An intriguing campus murder mystery which immerses the reader in a present-day New Hampshire boarding school

Rebecca Makkai's third novel has been eagerly awaited.
I Have Some Questions for You
I Have Some Questions for You
Author: Rebecca Makkai
ISBN-13: 978-0349727202
Publisher: Fleet
Guideline Price: £16.99

Rebecca Makkai’s third novel, I Have Some Questions for You, has been hotly anticipated. Following in the wake of the critically acclaimed The Believers — a finalist for the Pulitzer Prize for Fiction — the American novelist has proven herself to be a thoughtful storyteller capable of delivering heavyweight ideas with a light touch.

In this campus murder mystery, the reader is fully immersed in a New Hampshire boarding school in the present day. The narrator, Bodie Kane, is a successful podcaster and professor who has returned to her former school to teach a podcasting class. Her students decide to investigate the murder of one of Bodie’s class-mates that occurred during her final year there and she is inexorably drawn into a prolonged confrontation with her past, and inevitably her present.

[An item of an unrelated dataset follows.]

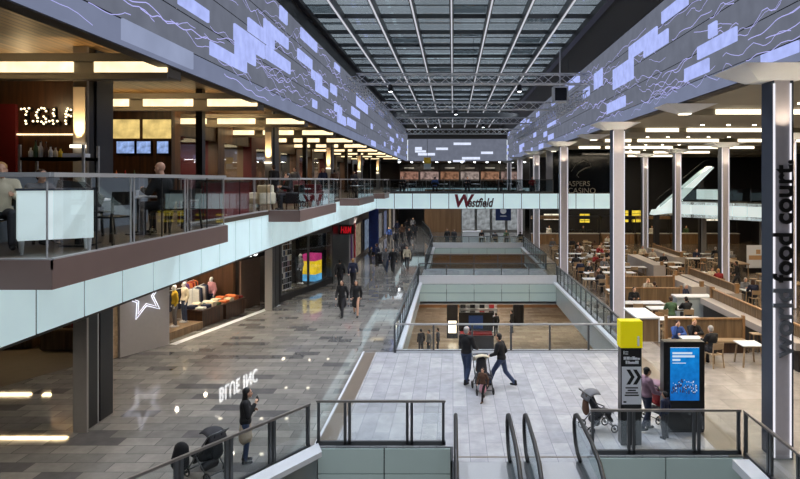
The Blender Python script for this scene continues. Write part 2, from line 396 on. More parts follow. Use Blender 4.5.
# foreground opening
fascia(trim(), (-.05, 14.8), (-3.25, 14.8), -1.25, -.03, 1.65, m_fascia_g, 2, .05)
fascia(trim(), (6.7, 14.3), (3.15, 14.3), -1.25, -.03, 1.75, m_fascia_g, 2, .05)
fascia(trim(), (-3.3, 14.8), (-10.6, 3.5), -1.25, -.03, 2.2, m_fascia, 1, .05)
fascia(trim(), (6.72, 3), (6.72, 14.3), -1.25, -.03, 2.2, m_fascia, 1, .05)
dx, dy = -5.0+3.3, 14.8-11.96
b = MB()
u = Vector((-7.3, -11.3, 0)).normalized(); nn = Vector((-u.y, u.x, 0))
p0 = Vector((-3.22, 14.72, 0)); p1 = p0+u*13
b.add([p0, p1, p1+nn*.42, p0+nn*.42+u*.3, p0+Vector((0,0,.12)), p1+Vector((0,0,.12)), p1+nn*.42+Vector((0,0,.12)), p0+nn*.42+u*.3+Vector((0,0,.12))],
      [(0,3,2,1),(4,5,6,7),(0,1,5,4),(1,2,6,5),(2,3,7,6),(3,0,4,7)])
b.box(6.3, 6.68, 3, 13.9, -.1, .1)
struct(trim(), b, m_kerb)

# ================================================================ lower level
b = MB(); b.box(-14, 16, 56.5, 56.8, Z0, -.4); struct('wall_lower_back', b, wood('lower_brown_wall', rgb(120, 82, 50), rgb(150, 108, 70), 'X'))
b = MB(); b.box(-14.2, -14, 2, 57, Z0, -.4); struct('wall_lower_left', b, m_ceil)
b = MB(); b.box(16, 16.2, 2, 57, Z0, -.4); struct('wall_lower_right', b, m_ceil)
b = MB(); b.box(-14, -2.15, 15, 57, -1.3, -1.25); b.box(6.45, 16, 15, 57, -1.3, -1.25); b.box(-2.15, 6.45, 38.1, 43.9, -1.3, -1.25); b.box(-2.15, 6.45, 15, 22.8, -1.3, -1.25)
struct('ceiling', b, m_white)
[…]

This novel is less about solving the crime and so much more about solving the bigger questions that dominate our lives

Those who became engrossed in the Serial podcast about the incarceration of Adnan Syed following the murder of American high school student Hae Min Lee will recognise echoes of that phenomenon in this narrative. In today’s society, where in Ireland alone we were horrified by the brutal killing of 15 of our women in 2022, there are a lot of questions to be asked about why these murders happen, how they are investigated and, significantly, how they are reported.

These meditations are the thrumming heartbeat of Makkai’s novel. Yes, there is a murder mystery plot to be resolved, but this is not a conventional thriller. First of all, the revelation is entirely predictable. Second, that is the point. This novel is less about solving the crime and so much more about solving the bigger questions that dominate our lives.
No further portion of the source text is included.